A large number of these agencies operate lodging houses for their patrons. There is hardly a good word to say for most of these, except that they are absolutely necessary. Dirty, unsanitary, miserable as they usually are, if they were closed by law, hundreds, perhaps thousands of domestics temporarily out of work, would be turned into the streets. Many are unfamiliar with the cities they live in. Many more are barred from hotels on account of small means. Often a girl finding it impossible to bring herself to lie down on the wretched beds provided by these lodging houses, leaves her luggage and goes out, not to return until morning. She spends the night in dance halls and other resorts.
According to Miss Kellor’s report this description of employment agencies and lodging houses attached to them applies to about seventy-five per cent of all offices in the four cities examined. For greater accuracy the investigators made a brief survey of conditions in cities, such as St. Louis, New Haven, and Columbus, Ohio. The differences were slight, showing that the employment agency problem is much the same east and west.
Domestic servants have their industrial ups and downs like other workers. Sometimes they are able to pay the fees required in a high-class employment office, while at other times they are obliged to have recourse to the cheaper places, where standards of honesty, and perhaps also, of propriety, are low. Domestic workers are the nomads of industry. Their lives are like their work,—impermanent, detached from others’, unobserved.
It is for the housekeepers of America to consider the plain facts concerning domestic service. Some of the conditions they can change. Others they cannot. No one can alter the economic status of the kitchen. Like the sweat shop, it must ultimately disappear.

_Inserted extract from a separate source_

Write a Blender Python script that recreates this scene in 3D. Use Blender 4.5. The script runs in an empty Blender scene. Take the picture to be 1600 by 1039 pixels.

What system of housekeeping will take the place of the present system cannot precisely be foretold. We know that the whole trend of things everywhere is toward co-operation. Within the past ten years think how much cooking has gone into the factory, how much washing into the steam laundry, how much sewing into the shop. As the cost of living increases, more and more co-operation will be necessary, especially for those of moderate income. At the present time millions of city dwellers have given up living in their own houses, or even in rented houses. They cannot afford to maintain individual homes, but must live in apartment houses, where the expenses of heat, and other expenses, notably water, hall, and janitor service, are reduced to a minimum because shared by all the tenants. There may come a time when the private kitchen will be a luxury of the very rich.
For a time, however, the private kitchen and the servant in the kitchen will remain. That is one servant problem. But the housekeeper still has another “servant problem,” and I have tried to make it clear that this problem pretty closely involves the morals of the community.